Sir Edward Elgar's popularity in his home country rested on his oratorios. The English have always loved choral singing. Choral societies abounded in the grim industrial cities of Victorian England. It was for the Three Choirs Festival at Birmingham that Elgar wrote his last oratorio, The Kingdom (1906). Elgar compiled his text for The Kingdom mainly from passages of the first four chapters of the Acts of the Apostles plus other verses drawn from the Gospels. Some critics think Elgar never again matched the sublime excitement of The Dream of Gerontius (1900).

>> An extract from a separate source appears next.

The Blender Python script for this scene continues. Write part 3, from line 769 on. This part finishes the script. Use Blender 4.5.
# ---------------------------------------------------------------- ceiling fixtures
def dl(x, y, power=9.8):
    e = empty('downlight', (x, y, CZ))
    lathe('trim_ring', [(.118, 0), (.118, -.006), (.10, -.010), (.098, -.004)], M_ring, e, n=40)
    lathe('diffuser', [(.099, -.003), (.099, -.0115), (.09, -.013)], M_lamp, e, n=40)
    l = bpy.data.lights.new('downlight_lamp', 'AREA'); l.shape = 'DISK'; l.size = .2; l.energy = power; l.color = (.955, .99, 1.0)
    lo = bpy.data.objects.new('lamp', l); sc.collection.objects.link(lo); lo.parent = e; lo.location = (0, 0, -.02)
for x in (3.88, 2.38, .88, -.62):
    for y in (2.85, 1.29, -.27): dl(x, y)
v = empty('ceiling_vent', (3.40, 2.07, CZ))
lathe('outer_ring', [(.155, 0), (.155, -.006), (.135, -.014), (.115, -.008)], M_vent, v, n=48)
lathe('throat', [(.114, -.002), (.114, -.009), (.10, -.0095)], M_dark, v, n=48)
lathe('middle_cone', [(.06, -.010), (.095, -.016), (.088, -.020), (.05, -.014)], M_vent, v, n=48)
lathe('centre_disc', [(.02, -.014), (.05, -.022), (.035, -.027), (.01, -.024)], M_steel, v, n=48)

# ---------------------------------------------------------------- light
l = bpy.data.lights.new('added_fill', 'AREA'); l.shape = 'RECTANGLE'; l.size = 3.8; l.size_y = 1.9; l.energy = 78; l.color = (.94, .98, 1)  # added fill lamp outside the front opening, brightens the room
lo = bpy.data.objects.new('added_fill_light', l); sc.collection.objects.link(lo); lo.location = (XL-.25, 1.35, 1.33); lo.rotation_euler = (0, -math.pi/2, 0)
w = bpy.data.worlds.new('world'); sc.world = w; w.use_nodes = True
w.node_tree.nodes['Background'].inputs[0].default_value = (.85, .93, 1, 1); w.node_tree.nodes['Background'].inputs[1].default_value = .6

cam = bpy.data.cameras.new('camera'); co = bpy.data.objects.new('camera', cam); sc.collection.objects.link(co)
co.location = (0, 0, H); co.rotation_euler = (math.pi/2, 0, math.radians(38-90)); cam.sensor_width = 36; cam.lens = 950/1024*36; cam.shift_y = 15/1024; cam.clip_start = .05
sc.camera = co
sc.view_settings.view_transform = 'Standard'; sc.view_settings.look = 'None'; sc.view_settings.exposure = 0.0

The Kingdom is in its own way a great work in the oratorio genre. It was intended to be the second part of a trilogy of sacred musical dramas that Elgar never completed. It is, however, not really a dramatic musical conception, but something of an essentially reflective nature. If it has any dramatic content, that would lie in the mystic drama that transpired between Jesus Christ and his disciples in the Upper Room.

The great English conductor Sir Adrian Boult left us his interpretation of The Kingdom on EMI LPs. In the 1969 recording for EMI Boult led the London Philharmonic Orchestra and a stellar cast of English vocal soloists of that period. The Boult recording I broadcast on Easter Sunday, 1988. Not long after that, on Sunday, February 26,1989. I presented what was then a new RCA Red Seal compact disc release of The Kingdom with the American Leonard Slatkin conducting the London Philharmonic and Philharmonic Choir. This 1988 Red Seal release on two CDs I feature again this Easter Sunday.